**DATA PROVIDED:**
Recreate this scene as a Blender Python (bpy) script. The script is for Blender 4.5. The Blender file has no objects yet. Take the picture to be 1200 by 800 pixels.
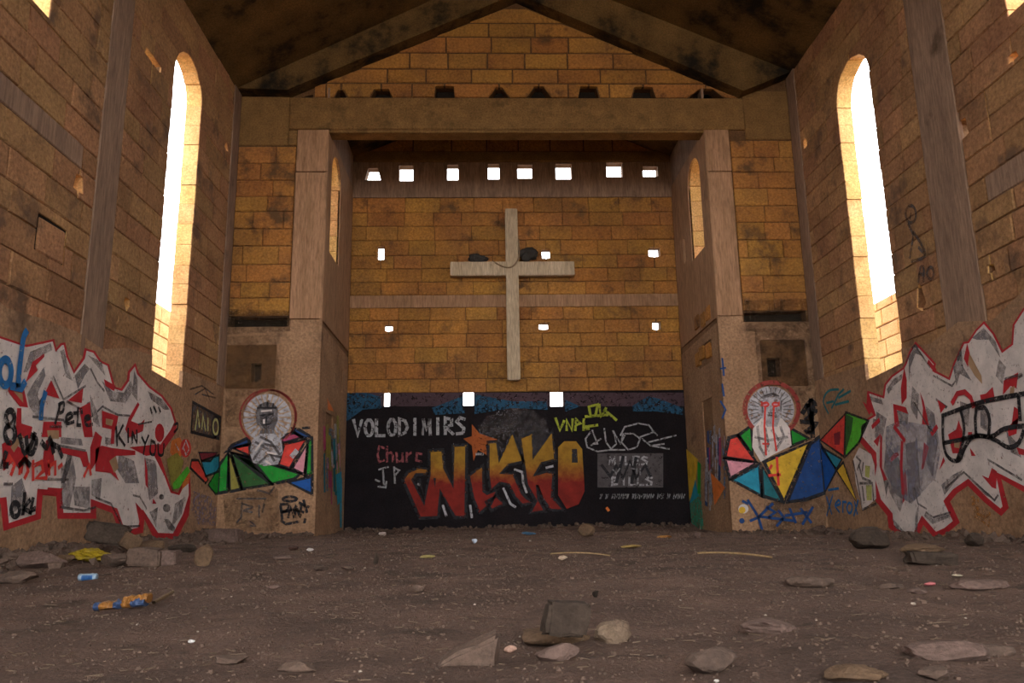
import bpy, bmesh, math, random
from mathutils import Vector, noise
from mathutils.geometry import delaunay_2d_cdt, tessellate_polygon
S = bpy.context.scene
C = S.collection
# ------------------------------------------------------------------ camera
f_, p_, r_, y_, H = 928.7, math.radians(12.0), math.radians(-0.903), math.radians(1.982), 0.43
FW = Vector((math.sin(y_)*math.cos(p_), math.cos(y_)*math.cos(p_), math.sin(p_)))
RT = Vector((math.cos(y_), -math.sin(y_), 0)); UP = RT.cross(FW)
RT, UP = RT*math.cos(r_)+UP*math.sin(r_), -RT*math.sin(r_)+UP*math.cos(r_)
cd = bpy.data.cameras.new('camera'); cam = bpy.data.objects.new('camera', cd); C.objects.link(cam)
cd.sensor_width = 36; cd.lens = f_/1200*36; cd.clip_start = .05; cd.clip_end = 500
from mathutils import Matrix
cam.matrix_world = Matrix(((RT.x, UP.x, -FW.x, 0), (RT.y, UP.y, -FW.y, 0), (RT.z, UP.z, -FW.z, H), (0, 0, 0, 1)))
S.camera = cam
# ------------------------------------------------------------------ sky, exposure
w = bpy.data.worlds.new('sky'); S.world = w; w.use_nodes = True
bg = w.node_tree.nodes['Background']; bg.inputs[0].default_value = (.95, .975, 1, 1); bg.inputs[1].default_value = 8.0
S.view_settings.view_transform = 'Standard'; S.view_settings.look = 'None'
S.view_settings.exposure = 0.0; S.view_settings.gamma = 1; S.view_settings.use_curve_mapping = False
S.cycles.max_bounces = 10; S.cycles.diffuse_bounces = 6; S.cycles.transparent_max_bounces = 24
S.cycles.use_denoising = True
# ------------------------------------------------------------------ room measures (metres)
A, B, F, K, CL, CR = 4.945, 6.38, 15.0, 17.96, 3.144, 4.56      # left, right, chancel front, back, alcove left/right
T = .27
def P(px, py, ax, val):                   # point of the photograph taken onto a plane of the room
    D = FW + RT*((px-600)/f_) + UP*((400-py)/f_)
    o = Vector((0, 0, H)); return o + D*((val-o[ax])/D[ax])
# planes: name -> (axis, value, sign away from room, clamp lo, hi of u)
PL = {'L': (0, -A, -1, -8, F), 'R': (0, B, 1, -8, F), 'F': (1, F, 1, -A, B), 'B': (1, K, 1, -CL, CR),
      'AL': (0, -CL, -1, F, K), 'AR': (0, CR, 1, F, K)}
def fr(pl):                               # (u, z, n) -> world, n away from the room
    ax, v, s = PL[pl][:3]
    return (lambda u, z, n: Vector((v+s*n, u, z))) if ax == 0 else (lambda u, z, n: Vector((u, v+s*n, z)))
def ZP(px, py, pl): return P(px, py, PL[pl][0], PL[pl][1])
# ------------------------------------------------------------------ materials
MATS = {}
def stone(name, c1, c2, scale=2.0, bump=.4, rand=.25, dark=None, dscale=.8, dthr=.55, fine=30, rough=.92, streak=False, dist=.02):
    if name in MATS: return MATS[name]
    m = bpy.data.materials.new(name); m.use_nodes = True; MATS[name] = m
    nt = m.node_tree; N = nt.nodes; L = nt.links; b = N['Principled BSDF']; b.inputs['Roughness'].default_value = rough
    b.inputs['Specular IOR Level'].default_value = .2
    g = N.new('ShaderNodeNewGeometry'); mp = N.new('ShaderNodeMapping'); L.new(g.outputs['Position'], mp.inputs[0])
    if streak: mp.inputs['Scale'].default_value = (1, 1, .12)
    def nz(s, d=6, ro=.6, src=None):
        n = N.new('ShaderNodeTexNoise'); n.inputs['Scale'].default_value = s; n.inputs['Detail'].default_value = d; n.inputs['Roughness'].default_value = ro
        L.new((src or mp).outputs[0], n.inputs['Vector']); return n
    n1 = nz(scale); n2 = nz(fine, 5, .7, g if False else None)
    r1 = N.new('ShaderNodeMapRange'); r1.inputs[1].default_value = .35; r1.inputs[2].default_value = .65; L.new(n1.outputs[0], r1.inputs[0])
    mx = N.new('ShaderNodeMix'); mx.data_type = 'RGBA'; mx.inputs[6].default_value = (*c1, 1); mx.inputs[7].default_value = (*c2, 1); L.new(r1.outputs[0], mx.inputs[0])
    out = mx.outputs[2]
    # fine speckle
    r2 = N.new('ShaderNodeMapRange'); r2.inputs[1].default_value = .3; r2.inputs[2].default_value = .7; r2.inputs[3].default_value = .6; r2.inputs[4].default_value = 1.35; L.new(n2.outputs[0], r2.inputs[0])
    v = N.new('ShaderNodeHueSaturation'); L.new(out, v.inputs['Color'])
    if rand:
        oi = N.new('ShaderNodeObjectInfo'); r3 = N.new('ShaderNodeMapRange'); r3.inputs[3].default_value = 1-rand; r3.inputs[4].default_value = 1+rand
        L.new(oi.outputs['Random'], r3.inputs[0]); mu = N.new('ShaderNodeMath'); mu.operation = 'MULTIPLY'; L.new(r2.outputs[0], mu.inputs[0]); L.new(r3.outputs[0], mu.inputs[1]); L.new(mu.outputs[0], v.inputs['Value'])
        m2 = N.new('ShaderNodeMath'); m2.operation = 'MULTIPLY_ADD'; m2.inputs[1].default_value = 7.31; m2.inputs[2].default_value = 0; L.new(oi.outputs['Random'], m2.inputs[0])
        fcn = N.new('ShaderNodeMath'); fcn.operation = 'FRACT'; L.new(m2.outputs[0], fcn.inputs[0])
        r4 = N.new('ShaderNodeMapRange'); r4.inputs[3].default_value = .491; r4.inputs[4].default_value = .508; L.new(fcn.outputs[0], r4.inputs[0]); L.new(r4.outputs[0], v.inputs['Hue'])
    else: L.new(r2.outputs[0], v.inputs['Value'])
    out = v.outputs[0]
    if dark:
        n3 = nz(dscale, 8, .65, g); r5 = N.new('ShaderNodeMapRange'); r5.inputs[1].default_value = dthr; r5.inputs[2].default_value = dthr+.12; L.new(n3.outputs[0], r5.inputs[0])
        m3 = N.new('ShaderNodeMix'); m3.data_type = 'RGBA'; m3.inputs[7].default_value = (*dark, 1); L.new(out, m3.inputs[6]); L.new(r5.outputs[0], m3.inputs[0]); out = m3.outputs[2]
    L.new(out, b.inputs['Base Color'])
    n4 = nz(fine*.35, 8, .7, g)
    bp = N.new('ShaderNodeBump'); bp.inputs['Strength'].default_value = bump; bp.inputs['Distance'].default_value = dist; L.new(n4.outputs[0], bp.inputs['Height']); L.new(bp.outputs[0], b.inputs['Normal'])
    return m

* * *

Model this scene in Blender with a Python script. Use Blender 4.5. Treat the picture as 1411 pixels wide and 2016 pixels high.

**OBJECTIVE:** Check each line above for the word "Python" and copy the ones that have it.

**ANSWER:**
Recreate this scene as a Blender Python (bpy) script. The script is for Blender 4.5. The Blender file has no objects yet. Take the picture to be 1200 by 800 pixels.
Model this scene in Blender with a Python script. Use Blender 4.5. Treat the picture as 1411 pixels wide and 2016 pixels high.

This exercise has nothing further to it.